– Europe/Lisbon
Online
Causal vs causality-inspired representation learning
Causal representation learning (CRL) aims at learning causal factors and their causal relations from high-dimensional observations, e.g. images. In general, this is an ill-posed problem, but under certain assumptions or with the help of additional information or interventions, we are able to guarantee that the representations we learn are corresponding to some true underlying causal factors up to some equivalence class.
In this talk I will first present CITRIS, a variational autoencoder framework for causal representation learning from temporal sequences of images, in systems in which we can perform interventions. CITRIS exploits temporality and observing intervention targets to identify scalar and multidimensional causal factors, such as 3D rotation angles. In experiments on 3D rendered image sequences, CITRIS outperforms previous methods on recovering the underlying causal variables. Moreover, using pretrained autoencoders, CITRIS can even generalize to unseen instantiations of causal factors.

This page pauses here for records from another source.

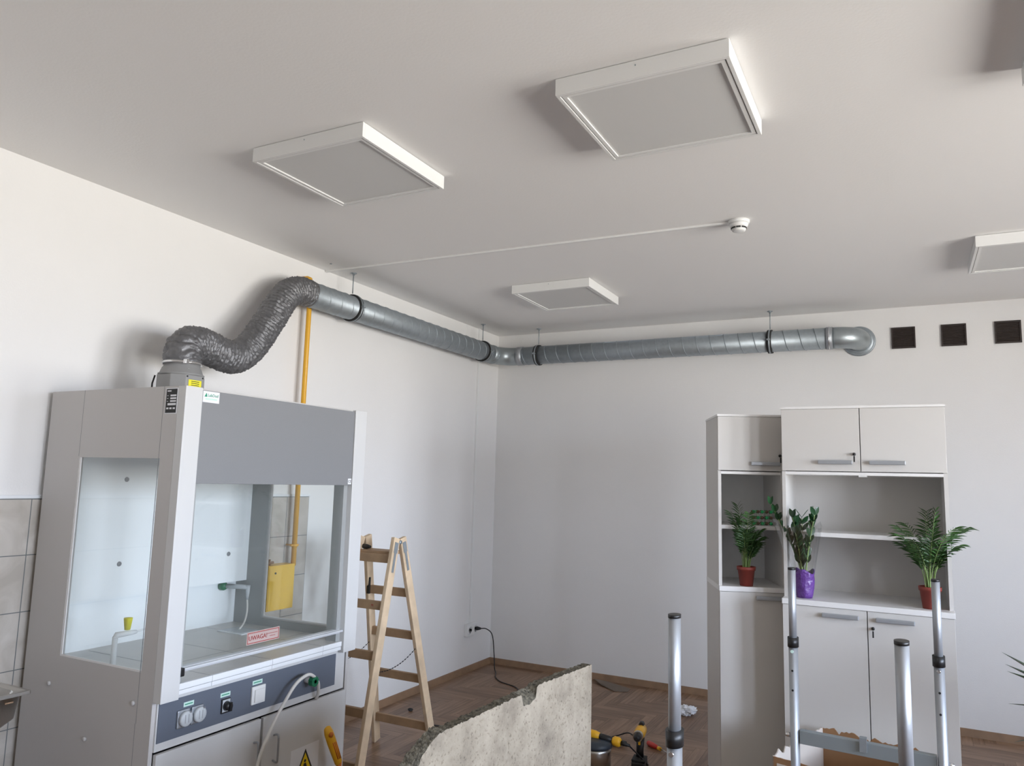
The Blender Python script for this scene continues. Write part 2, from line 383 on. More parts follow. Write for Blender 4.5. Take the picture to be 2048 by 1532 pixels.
# corner elbow
EL = .165
arc = [Vector((DX+EL-EL*math.cos(a), DY-EL+EL*math.sin(a), DZ)) for a in [PI/2*k/16 for k in range(17)]]
t = thing('duct_elbow', 'galvanised elbow joining the two spiral ducts in the room corner', 'duct elbow', (DX, DY, DZ), 0, 'duct elbows')
MB().tube([Vector((DX, -.458, DZ))] + arc + [Vector((.388, DY, DZ))], DR, 48).build('bend', M_zinc2, t)
MB().tube([(DX, -.40, DZ), (DX, -.385, DZ)], DR+.004, 48).build('collar', M_zinc, t)
MB().tube([(.325, DY, DZ), (.385, DY, DZ)], DR+.004, 48).build('collar', M_alu, t)
# end elbow into wall
arc = [Vector((3.07+.15*math.sin(a), DY+.15-.15*math.cos(a), DZ)) for a in [PI/2*k/16 for k in range(17)]]
t = thing('duct_elbow', 'galvanised elbow turning from the far wall duct into the wall left of the vents', 'duct elbow', (3.22, 0, DZ), 0, 'duct elbows')
MB().tube([Vector((3.052, DY, DZ))] + arc + [Vector((3.22, -.002, DZ))], DR, 48).build('bend', M_zinc2, t)
MB().tube([(3.0, DY, DZ), (3.045, DY, DZ)], DR+.004, 48).build('collar', M_alu, t)
MB().tube([(3.0+.02, DY, DZ), (3.0+.026, DY, DZ)], DR+.008, 48).build('clamp_band', M_chrome, t)
R = Matrix.Rotation(PI/2, 4, 'X')
MB().lathe([(.086, .004), (.118, .004), (.118, .010), (.108, .018), (.104, .014), (.098, .030), (.086, .030)], (3.22, 0, DZ), 48, R=R).build('wall_flange', M_zinc, t)
# hangers
def hanger(p, d, label):
    p = Vector(p); d = Vector(d)
    t = thing('pipe_hanger', label, 'pipe hanger', (p.x, p.y, H), 0, 'threaded rod duct hangers')
    MB().tube([p+Vector((0, 0, DR+.02)), Vector((p.x, p.y, H-.004))], .004, 8).build('rod', M_zinc, t)
    MB().lathe([(0, 0), (.022, 0), (.022, -.004), (.008, -.006), (.008, -.016), (0, -.016)], (p.x, p.y, H), 16).build('ceiling_plate', M_zinc, t)
    MB().tube([p-d*.017, p+d*.017], DR+.011, 48).build('rubber_ring', M_blackm, t)
    b = MB(); b.tube([p-d*.006+Vector((0, 0, 0)), p+d*.006], DR+.0135, 48)
    w = Vector((0, 0, 1)).cross(d)
    for sgn in (-1, 1):
        c = p+w*sgn*(DR+.02)
        b.box(c.x-.012, c.x+.012, c.y-.012, c.y+.012, c.z-.006, c.z+.006)
        b.tube([c-Vector((0, 0, .02)), c+Vector((0, 0, .02))], .003, 8)
    b.build('clamp_band', M_blackm if False else M_zinc, t)
    return t
hanger((DX, -2.40, DZ), (0, 1, 0), 'rod hanger holding the left wall duct near the flexible duct')
hanger((DX, -.57, DZ), (0, 1, 0), 'rod hanger holding the left wall duct just before the corner elbow')
hanger((.535, DY, DZ), (1, 0, 0), 'rod hanger holding the far wall duct right after the corner elbow')
hanger((2.585, DY, DZ), (1, 0, 0), 'rod hanger holding the far wall duct near its end elbow')

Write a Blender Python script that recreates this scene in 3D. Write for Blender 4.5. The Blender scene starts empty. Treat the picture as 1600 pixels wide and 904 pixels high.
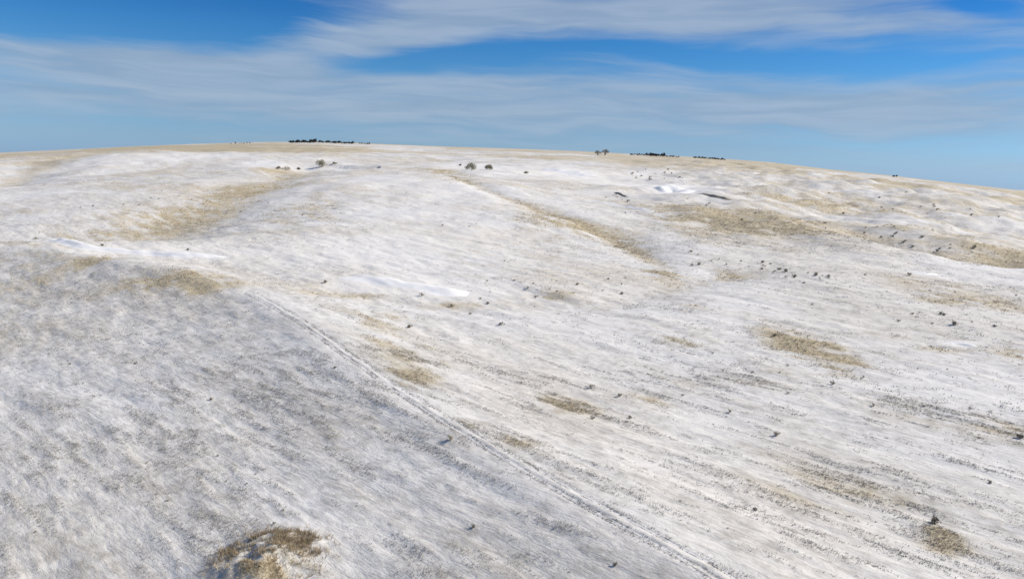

While CRL is an exciting and promising new field of research, the assumptions required by CITRIS and other current CRL methods can be difficult to satisfy in many settings. Moreover, in many practical cases learning representations that are not guaranteed to be fully causal, but exploit some ideas from causality, can still be extremely useful. As examples, I will describe some of our work on exploiting these "causality-inspired" representations for adapting policies across domains in RL and to nonstationary environments, and how learning a factored graphical representations (even if not necessarily causal) can be beneficial in these (and possibly other) settings.